Here, of course, lies the rub for all French politics. For too long, ideology and dogma have triumphed over pragmatism. The French love a philosophy, or a grand ideal, and will quite happily follow it over a cliff in droves. They can’t leave anything alone. Why eat food, when you can have cuisine? Why wear clothes, when you can sport fashion? Why just speak, when you can expound?

In French culture, this creative, decoratively utopian instinct makes for a sensual appreciation of life that has lured countless envious foreigners to France for many centuries, and God willing will do so for many centuries more. But in politics, it can be the stuff of nightmares. Modern politics are about compromise, but did Renoir compromise? Did Foucault? Napoleon? Monet? Sartre? The French have never been big on compromise, in anything. Compromise is for weak, shrivelled little imaginations incapable of comprehending the grandest possibilities. Thus, perhaps, the most definitive French politician is perhaps not Chirac, nor even de Gaulle, but Robespierre, who midwifed a Revolution with the best of intentions, and thought it so grand it became a terror, and then a bloodbath, that eventually added Robespierre’s own head to its gruesome pile.

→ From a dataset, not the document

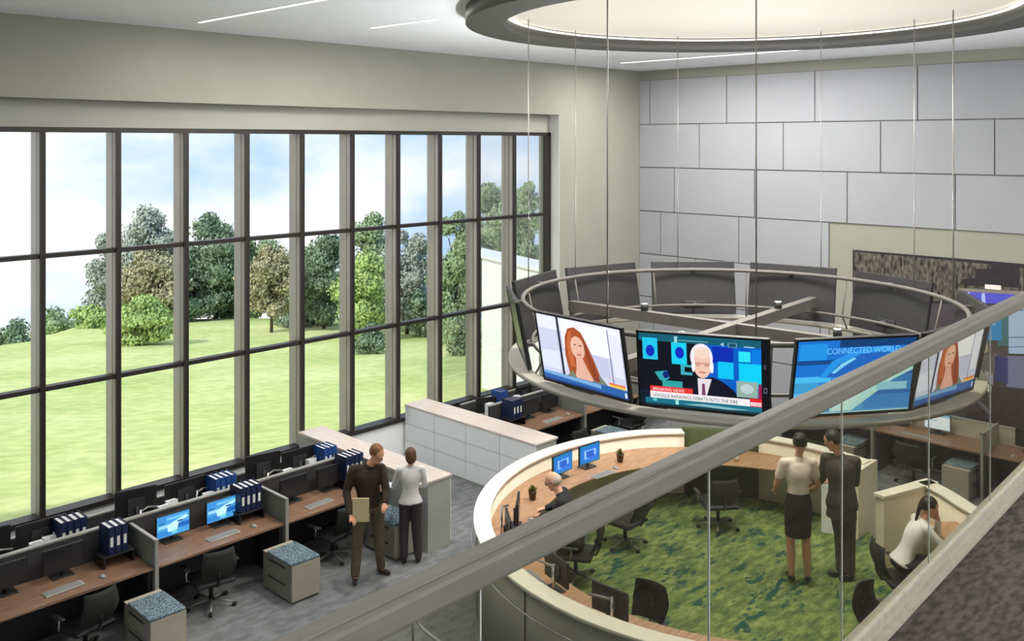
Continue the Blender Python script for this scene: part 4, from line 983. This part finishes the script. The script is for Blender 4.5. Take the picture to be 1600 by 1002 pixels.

One can see hope in an organisation like Liberté Chérie, but one can also suspect the seeds of its possible demise. Certainly France today could use a stiff dose of liberalism, but even liberalism, with a Robespierre at its head, could be as disastrous as anything that preceded it. Liberté Chérie’s young, enthusiastic leaders do seem largely aware of this, which is encouraging, but only time will tell if youthful enthusiasm will know when to step back from the brink. And whether the French public at large, sheltered by an unquestioning media that leaves the greatest French assumptions unchallenged, will come to share their enthusiasm anytime soon.